◆ Data segment:
━━━

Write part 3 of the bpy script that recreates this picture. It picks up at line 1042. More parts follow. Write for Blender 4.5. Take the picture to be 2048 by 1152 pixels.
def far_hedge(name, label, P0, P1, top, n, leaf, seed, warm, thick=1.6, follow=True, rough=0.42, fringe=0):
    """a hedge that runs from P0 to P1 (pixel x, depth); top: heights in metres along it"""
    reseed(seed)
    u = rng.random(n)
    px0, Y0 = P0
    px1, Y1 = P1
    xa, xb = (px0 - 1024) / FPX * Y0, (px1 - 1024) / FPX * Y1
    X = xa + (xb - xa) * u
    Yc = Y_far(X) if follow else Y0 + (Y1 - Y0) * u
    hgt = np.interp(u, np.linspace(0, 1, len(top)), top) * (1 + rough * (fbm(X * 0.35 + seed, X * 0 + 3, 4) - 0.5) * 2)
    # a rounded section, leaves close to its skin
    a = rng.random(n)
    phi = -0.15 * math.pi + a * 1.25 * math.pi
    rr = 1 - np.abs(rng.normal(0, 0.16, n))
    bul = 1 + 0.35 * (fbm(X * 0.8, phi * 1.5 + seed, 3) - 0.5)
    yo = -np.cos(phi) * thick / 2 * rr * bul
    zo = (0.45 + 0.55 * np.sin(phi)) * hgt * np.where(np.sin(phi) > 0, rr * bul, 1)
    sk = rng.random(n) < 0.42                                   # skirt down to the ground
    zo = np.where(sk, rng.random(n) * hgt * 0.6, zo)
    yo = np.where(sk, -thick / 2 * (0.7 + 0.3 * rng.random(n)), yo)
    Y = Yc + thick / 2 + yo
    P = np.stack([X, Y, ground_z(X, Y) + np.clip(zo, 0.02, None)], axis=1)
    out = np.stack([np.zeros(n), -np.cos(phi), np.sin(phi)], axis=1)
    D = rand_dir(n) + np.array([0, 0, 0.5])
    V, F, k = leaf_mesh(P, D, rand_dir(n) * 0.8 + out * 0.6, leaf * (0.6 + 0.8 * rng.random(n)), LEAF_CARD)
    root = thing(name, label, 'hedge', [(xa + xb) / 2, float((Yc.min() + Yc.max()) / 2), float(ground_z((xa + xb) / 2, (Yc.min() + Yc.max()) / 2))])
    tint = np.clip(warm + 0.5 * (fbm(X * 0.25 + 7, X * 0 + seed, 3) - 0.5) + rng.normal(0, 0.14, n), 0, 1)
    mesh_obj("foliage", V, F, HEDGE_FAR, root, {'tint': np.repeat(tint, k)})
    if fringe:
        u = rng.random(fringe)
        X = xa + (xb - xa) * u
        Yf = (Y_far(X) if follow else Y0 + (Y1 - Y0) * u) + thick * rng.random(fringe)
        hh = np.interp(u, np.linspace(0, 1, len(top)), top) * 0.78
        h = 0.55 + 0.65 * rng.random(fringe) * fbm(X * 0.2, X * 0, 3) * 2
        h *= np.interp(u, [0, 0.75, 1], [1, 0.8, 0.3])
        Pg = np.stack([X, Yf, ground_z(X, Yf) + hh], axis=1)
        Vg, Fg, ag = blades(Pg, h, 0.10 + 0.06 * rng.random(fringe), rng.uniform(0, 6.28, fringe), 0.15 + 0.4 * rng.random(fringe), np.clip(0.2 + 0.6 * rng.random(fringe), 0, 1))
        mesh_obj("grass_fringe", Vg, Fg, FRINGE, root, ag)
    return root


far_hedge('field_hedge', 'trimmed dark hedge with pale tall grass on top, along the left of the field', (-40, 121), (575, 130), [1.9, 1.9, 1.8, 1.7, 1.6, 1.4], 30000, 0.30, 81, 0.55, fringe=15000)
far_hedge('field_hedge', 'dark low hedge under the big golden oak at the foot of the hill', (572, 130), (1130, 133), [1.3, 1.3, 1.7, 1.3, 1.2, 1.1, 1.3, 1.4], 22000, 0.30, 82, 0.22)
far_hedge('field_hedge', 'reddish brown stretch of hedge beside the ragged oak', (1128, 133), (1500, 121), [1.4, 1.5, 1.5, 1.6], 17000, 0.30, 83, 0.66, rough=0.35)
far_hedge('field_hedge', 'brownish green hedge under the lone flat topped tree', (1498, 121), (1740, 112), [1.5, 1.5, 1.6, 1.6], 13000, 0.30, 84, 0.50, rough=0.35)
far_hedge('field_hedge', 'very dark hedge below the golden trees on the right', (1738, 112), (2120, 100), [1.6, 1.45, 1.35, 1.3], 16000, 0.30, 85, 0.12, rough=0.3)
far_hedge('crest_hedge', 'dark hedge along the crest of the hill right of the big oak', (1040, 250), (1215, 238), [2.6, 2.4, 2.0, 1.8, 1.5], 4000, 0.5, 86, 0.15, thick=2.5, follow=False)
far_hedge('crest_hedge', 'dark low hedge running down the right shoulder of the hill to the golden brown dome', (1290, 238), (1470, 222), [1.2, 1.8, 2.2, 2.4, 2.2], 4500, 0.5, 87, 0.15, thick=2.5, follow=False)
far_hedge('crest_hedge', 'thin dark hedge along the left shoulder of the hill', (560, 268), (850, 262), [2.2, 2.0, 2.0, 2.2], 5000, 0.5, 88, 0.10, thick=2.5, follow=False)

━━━

Transcribe the whole listing with nothing added or left out.

Write part 3 of the bpy script that recreates this picture. It picks up at line 1042. More parts follow. Write for Blender 4.5. Take the picture to be 2048 by 1152 pixels.
def far_hedge(name, label, P0, P1, top, n, leaf, seed, warm, thick=1.6, follow=True, rough=0.42, fringe=0):
    """a hedge that runs from P0 to P1 (pixel x, depth); top: heights in metres along it"""
    reseed(seed)
    u = rng.random(n)
    px0, Y0 = P0
    px1, Y1 = P1
    xa, xb = (px0 - 1024) / FPX * Y0, (px1 - 1024) / FPX * Y1
    X = xa + (xb - xa) * u
    Yc = Y_far(X) if follow else Y0 + (Y1 - Y0) * u
    hgt = np.interp(u, np.linspace(0, 1, len(top)), top) * (1 + rough * (fbm(X * 0.35 + seed, X * 0 + 3, 4) - 0.5) * 2)
    # a rounded section, leaves close to its skin
    a = rng.random(n)
    phi = -0.15 * math.pi + a * 1.25 * math.pi
    rr = 1 - np.abs(rng.normal(0, 0.16, n))
    bul = 1 + 0.35 * (fbm(X * 0.8, phi * 1.5 + seed, 3) - 0.5)
    yo = -np.cos(phi) * thick / 2 * rr * bul
    zo = (0.45 + 0.55 * np.sin(phi)) * hgt * np.where(np.sin(phi) > 0, rr * bul, 1)
    sk = rng.random(n) < 0.42                                   # skirt down to the ground
    zo = np.where(sk, rng.random(n) * hgt * 0.6, zo)
    yo = np.where(sk, -thick / 2 * (0.7 + 0.3 * rng.random(n)), yo)
    Y = Yc + thick / 2 + yo
    P = np.stack([X, Y, ground_z(X, Y) + np.clip(zo, 0.02, None)], axis=1)
    out = np.stack([np.zeros(n), -np.cos(phi), np.sin(phi)], axis=1)
    D = rand_dir(n) + np.array([0, 0, 0.5])
    V, F, k = leaf_mesh(P, D, rand_dir(n) * 0.8 + out * 0.6, leaf * (0.6 + 0.8 * rng.random(n)), LEAF_CARD)
    root = thing(name, label, 'hedge', [(xa + xb) / 2, float((Yc.min() + Yc.max()) / 2), float(ground_z((xa + xb) / 2, (Yc.min() + Yc.max()) / 2))])
    tint = np.clip(warm + 0.5 * (fbm(X * 0.25 + 7, X * 0 + seed, 3) - 0.5) + rng.normal(0, 0.14, n), 0, 1)
    mesh_obj("foliage", V, F, HEDGE_FAR, root, {'tint': np.repeat(tint, k)})
    if fringe:
        u = rng.random(fringe)
        X = xa + (xb - xa) * u
        Yf = (Y_far(X) if follow else Y0 + (Y1 - Y0) * u) + thick * rng.random(fringe)
        hh = np.interp(u, np.linspace(0, 1, len(top)), top) * 0.78
        h = 0.55 + 0.65 * rng.random(fringe) * fbm(X * 0.2, X * 0, 3) * 2
        h *= np.interp(u, [0, 0.75, 1], [1, 0.8, 0.3])
        Pg = np.stack([X, Yf, ground_z(X, Yf) + hh], axis=1)
        Vg, Fg, ag = blades(Pg, h, 0.10 + 0.06 * rng.random(fringe), rng.uniform(0, 6.28, fringe), 0.15 + 0.4 * rng.random(fringe), np.clip(0.2 + 0.6 * rng.random(fringe), 0, 1))
        mesh_obj("grass_fringe", Vg, Fg, FRINGE, root, ag)
    return root


far_hedge('field_hedge', 'trimmed dark hedge with pale tall grass on top, along the left of the field', (-40, 121), (575, 130), [1.9, 1.9, 1.8, 1.7, 1.6, 1.4], 30000, 0.30, 81, 0.55, fringe=15000)
far_hedge('field_hedge', 'dark low hedge under the big golden oak at the foot of the hill', (572, 130), (1130, 133), [1.3, 1.3, 1.7, 1.3, 1.2, 1.1, 1.3, 1.4], 22000, 0.30, 82, 0.22)
far_hedge('field_hedge', 'reddish brown stretch of hedge beside the ragged oak', (1128, 133), (1500, 121), [1.4, 1.5, 1.5, 1.6], 17000, 0.30, 83, 0.66, rough=0.35)
far_hedge('field_hedge', 'brownish green hedge under the lone flat topped tree', (1498, 121), (1740, 112), [1.5, 1.5, 1.6, 1.6], 13000, 0.30, 84, 0.50, rough=0.35)
far_hedge('field_hedge', 'very dark hedge below the golden trees on the right', (1738, 112), (2120, 100), [1.6, 1.45, 1.35, 1.3], 16000, 0.30, 85, 0.12, rough=0.3)
far_hedge('crest_hedge', 'dark hedge along the crest of the hill right of the big oak', (1040, 250), (1215, 238), [2.6, 2.4, 2.0, 1.8, 1.5], 4000, 0.5, 86, 0.15, thick=2.5, follow=False)
far_hedge('crest_hedge', 'dark low hedge running down the right shoulder of the hill to the golden brown dome', (1290, 238), (1470, 222), [1.2, 1.8, 2.2, 2.4, 2.2], 4500, 0.5, 87, 0.15, thick=2.5, follow=False)
far_hedge('crest_hedge', 'thin dark hedge along the left shoulder of the hill', (560, 268), (850, 262), [2.2, 2.0, 2.0, 2.2], 5000, 0.5, 88, 0.10, thick=2.5, follow=False)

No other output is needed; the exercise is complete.